* Begin *

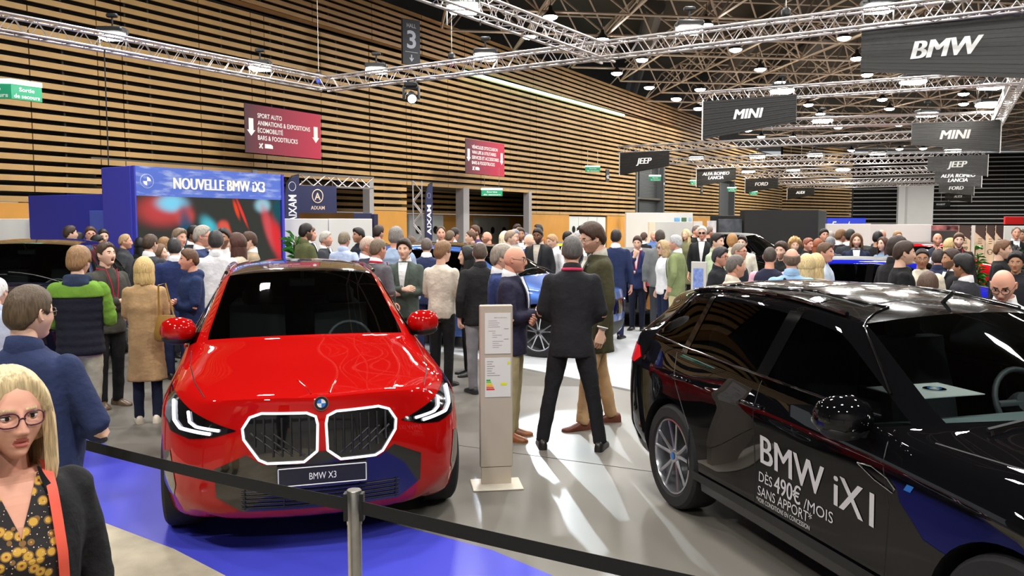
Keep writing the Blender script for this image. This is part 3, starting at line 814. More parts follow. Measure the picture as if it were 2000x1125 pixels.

* End *
* Begin *

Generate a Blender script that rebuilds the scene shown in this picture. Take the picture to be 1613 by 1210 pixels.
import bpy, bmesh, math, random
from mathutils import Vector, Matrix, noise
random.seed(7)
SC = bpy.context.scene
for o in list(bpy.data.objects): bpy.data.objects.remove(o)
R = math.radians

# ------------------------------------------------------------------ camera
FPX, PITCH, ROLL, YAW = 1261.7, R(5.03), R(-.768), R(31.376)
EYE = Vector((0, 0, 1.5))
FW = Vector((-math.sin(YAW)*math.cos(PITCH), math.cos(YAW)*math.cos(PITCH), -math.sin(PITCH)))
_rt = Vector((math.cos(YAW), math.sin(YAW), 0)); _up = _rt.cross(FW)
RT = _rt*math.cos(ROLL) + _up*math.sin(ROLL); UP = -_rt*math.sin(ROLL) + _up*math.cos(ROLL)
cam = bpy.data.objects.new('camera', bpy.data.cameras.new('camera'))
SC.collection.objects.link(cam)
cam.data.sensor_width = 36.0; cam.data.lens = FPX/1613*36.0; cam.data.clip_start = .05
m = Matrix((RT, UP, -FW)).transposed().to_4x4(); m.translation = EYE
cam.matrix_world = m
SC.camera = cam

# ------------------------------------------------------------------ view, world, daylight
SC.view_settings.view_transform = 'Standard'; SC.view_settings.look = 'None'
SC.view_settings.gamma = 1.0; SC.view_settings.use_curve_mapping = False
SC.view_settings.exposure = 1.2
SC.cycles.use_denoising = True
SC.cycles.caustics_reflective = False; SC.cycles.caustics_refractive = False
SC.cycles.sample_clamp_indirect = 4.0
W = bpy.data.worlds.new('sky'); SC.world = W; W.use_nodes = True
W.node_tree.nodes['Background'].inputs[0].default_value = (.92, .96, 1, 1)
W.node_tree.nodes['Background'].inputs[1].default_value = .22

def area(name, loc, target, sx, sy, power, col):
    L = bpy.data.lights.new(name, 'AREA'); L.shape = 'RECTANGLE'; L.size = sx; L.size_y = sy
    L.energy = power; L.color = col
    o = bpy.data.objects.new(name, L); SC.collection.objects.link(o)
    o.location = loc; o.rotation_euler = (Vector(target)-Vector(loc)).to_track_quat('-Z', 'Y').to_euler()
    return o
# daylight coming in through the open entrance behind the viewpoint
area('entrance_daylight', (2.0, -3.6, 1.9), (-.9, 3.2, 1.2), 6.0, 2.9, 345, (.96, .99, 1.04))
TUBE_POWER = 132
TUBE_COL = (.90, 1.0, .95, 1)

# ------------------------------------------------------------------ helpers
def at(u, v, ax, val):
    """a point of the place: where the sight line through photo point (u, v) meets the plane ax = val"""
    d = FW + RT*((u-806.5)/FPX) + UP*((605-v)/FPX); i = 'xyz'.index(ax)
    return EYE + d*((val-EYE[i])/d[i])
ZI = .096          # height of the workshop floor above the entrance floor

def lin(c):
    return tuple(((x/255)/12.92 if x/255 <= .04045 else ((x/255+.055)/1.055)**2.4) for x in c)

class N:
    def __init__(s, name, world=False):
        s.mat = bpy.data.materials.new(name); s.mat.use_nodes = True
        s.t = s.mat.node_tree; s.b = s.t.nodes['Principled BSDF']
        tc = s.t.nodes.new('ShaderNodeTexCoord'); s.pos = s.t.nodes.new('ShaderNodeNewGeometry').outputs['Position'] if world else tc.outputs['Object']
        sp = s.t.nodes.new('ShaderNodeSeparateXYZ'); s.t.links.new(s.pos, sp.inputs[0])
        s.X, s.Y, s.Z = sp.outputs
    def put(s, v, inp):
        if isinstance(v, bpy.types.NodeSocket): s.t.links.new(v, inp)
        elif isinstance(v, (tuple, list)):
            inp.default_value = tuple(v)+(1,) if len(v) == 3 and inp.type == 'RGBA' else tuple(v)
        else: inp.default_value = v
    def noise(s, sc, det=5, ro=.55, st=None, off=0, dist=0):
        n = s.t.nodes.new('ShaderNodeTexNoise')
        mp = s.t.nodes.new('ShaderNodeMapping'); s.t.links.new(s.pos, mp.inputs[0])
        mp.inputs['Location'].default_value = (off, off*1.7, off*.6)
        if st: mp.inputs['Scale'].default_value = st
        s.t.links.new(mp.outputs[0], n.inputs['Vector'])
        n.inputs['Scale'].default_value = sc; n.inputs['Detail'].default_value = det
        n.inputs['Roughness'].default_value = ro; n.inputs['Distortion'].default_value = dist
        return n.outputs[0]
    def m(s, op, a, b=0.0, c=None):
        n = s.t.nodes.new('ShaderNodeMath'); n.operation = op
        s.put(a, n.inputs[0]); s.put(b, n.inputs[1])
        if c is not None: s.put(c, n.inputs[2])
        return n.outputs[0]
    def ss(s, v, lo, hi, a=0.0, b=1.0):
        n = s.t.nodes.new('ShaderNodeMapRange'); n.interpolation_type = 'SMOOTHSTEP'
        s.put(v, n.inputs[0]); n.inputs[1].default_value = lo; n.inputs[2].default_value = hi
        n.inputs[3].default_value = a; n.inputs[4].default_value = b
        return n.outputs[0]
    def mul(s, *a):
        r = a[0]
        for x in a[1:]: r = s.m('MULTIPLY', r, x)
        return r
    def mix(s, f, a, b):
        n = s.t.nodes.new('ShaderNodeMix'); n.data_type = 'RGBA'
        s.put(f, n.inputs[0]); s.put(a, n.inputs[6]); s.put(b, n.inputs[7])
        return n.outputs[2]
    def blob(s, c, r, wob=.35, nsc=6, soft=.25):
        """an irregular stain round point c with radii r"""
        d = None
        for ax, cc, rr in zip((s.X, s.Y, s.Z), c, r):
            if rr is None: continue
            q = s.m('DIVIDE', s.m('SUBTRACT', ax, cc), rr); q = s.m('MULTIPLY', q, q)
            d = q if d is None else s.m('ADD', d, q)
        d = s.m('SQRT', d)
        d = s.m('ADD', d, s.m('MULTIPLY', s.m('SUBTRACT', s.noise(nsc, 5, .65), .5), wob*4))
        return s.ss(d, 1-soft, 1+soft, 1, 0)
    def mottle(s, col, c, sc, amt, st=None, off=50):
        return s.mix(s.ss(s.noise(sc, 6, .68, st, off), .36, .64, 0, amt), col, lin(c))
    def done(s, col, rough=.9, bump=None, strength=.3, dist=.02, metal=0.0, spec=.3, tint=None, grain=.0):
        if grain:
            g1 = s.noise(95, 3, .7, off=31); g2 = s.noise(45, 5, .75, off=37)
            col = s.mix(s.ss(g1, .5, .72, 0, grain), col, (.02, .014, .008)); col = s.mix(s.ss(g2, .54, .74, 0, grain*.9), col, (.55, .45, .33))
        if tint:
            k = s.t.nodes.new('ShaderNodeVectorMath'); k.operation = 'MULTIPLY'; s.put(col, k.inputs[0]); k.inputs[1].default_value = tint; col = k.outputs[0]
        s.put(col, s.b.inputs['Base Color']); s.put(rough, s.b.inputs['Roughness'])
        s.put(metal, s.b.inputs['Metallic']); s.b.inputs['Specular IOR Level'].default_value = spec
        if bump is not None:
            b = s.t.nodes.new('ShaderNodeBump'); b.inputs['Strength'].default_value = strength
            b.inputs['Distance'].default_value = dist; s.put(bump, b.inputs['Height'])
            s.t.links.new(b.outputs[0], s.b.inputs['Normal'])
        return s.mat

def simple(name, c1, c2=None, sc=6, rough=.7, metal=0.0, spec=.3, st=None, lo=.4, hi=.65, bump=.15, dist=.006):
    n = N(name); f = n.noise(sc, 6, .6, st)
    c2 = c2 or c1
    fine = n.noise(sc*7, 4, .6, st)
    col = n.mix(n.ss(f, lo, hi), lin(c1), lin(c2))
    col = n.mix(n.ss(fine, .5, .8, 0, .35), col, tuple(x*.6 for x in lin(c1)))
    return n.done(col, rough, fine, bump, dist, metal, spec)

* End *

• **Exercise instructions**:
Reproduce verbatim the lines above, from the line with "Generate a Blender" through the line with "R = math.radians".

• **Exercise result**:
Generate a Blender script that rebuilds the scene shown in this picture. Take the picture to be 1613 by 1210 pixels.
import bpy, bmesh, math, random
from mathutils import Vector, Matrix, noise
random.seed(7)
SC = bpy.context.scene
for o in list(bpy.data.objects): bpy.data.objects.remove(o)
R = math.radians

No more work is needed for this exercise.